Most of us visit our local watering holes for fun. Unfortunately, some people are unable to manage their alcohol intake. When things turn violent, it is important to know how to protect yourself.

I spent five years of my career as a police officer in a small municipality that spans only ten miles of geographical area, but possesses over two hundred and fifty bars. Additionally, this town is seasonal in nature, and its population grows to over three hundred thousand during the summer months. So, you may understand why I consider myself somewhat of an expert on barroom brawls. Following the strategies presented below should help you in protecting yourself, should you ever end up in one of these incidents. This advice is only to be used for defensive purposes.
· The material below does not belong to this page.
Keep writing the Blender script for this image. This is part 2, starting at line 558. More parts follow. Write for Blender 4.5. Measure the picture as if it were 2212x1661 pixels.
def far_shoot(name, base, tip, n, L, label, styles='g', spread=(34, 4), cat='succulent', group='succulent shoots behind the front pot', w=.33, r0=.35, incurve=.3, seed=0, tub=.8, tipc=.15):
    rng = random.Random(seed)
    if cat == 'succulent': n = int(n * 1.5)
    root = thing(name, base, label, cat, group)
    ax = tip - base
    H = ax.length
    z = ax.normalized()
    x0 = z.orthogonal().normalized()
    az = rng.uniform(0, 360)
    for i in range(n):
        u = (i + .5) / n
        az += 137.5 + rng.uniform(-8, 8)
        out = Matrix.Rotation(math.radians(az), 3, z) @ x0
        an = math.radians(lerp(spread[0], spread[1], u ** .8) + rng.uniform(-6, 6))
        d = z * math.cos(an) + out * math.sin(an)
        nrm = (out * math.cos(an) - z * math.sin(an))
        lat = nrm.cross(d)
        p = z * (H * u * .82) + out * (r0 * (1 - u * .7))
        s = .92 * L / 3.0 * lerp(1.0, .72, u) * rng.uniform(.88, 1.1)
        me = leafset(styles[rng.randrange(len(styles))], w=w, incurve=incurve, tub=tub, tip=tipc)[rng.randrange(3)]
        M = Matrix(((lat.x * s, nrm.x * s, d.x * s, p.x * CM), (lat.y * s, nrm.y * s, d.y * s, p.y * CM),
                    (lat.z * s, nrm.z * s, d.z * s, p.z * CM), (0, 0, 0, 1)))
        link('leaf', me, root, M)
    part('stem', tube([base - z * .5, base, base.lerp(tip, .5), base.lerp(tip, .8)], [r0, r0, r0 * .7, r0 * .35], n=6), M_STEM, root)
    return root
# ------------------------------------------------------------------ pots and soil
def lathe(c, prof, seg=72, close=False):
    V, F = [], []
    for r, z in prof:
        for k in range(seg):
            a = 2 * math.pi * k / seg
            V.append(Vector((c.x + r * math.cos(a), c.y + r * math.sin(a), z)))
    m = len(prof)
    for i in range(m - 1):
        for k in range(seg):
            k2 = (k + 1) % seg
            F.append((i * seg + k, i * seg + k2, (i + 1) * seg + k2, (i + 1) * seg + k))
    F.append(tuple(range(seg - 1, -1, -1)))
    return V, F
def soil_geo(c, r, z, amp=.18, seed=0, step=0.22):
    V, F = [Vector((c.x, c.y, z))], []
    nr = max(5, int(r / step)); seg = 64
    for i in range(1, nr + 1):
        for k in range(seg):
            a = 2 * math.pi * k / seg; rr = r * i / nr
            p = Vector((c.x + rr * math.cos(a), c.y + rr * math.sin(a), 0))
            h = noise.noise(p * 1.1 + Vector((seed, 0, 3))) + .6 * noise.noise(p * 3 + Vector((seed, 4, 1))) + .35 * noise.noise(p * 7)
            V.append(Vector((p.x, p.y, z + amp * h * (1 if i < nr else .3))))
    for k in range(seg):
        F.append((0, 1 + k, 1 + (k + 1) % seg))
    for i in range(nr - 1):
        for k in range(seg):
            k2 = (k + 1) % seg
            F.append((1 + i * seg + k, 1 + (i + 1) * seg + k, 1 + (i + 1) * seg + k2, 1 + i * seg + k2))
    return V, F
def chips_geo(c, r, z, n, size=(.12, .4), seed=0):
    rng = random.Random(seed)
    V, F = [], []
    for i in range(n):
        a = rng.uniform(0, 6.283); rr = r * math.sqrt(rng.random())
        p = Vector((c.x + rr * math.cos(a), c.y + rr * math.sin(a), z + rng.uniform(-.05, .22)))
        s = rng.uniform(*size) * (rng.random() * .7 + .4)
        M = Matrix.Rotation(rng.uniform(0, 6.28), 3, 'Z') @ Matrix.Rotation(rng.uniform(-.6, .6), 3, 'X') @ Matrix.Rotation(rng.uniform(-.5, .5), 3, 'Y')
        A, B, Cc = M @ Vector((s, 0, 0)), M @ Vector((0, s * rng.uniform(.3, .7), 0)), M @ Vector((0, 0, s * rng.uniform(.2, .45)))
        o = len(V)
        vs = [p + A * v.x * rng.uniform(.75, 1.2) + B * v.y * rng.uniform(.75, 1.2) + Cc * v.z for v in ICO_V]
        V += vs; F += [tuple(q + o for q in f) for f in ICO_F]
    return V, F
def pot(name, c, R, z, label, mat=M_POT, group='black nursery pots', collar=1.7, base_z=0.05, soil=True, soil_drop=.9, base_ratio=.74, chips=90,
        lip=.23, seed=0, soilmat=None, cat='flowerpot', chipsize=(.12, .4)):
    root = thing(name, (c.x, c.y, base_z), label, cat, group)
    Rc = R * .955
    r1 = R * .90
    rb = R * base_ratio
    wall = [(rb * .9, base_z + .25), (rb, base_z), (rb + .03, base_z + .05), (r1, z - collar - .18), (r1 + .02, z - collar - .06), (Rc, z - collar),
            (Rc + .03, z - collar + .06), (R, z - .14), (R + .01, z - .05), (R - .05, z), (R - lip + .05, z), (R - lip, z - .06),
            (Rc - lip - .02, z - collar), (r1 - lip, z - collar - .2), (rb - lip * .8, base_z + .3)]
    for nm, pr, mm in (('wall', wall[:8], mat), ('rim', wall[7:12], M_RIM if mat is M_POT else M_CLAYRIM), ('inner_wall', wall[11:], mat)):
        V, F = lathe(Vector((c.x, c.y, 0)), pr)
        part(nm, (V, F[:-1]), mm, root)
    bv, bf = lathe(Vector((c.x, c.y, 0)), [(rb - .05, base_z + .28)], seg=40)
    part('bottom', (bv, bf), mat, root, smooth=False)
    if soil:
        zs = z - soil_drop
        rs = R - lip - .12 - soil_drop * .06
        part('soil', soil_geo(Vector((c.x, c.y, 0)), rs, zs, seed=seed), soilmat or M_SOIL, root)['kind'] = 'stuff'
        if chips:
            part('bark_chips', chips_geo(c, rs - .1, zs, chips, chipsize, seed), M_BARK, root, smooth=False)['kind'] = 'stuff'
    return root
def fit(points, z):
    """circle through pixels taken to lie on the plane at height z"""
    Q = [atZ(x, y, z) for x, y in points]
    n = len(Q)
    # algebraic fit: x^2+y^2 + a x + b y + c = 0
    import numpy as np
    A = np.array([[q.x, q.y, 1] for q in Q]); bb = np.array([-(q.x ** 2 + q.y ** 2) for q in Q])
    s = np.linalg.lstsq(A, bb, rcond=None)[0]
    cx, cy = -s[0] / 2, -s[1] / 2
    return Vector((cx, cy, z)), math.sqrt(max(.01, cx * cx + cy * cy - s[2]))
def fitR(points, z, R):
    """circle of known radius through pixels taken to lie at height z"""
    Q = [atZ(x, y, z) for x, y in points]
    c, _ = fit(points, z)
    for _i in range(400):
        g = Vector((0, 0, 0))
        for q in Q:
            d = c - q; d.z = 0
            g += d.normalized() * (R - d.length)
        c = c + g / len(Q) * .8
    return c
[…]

Avoid Possible Troublemakers

Most of the time, it is pretty easy to identify the characters that have the potential of starting trouble. Men in particular seem to develop a “flirt or fight” mentality when inebriated (feel free to replace “flirt” with an alternative “f” word-I’m just attempting to keep this family friendly). The more drunk they get, the greater their desire to fulfill either of these goals. Simply distance yourself early to avoid any possible confrontation; their targets are often random.

Size up the Situation

Sometimes preventive measures are ineffective, so you find yourself being challenged by an intoxicated person. The very first thing to do is evaluate the totality of the situation. Is the challenger actually addressing you? Why? Is he alone or with a group of friends? Where are your avenues of escape? Is he in possession of anything that could be used as a weapon (a bottle of beer, a pocketknife on his belt, access to silverware on the bar, etc.)? Your decision to act needs to be based on as much information as possible.

Diffuse the Situation

If you are reading this article to learn how to pound someone into the ground, you are wasting your time. You will fare much better in these types of situations if you learn to talk your way to a safe resolution. If you determined in the previous step that the troublemaker believes you wronged him in some way, there is an easy fix: apologize for your actions (it doesn’t matter if you really did anything). This will likely stun the aggressor, as he expects you to come back in force. He will believe that he “won” the confrontation. That’s fine; let him believe whatever he wants. He’s a drunk and you’re safe. Walk away and enjoy the rest of your evening.

What Did You Say?

Of course, walking away doesn’t always work. If that is the case, you need to adjust your strategy. If the aggressor continues to escalate the situation, by screaming, your best option is to do the opposite. Actually lower your voice when responding. I’m not suggesting that you act meek. You should speak with authority and confidence, just at a lower decibel. The drunk will be forced to lower his own voice just to hear what you have to say. Without even knowing it, he will start deescalating on his own. You will control the situation by manipulating your opponent with your voice. One word of caution…the inebriated person will likely move closer to you. You need to be prepared in case he attacks. While this action is less likely than before, the proximity means that you need to be quicker to react.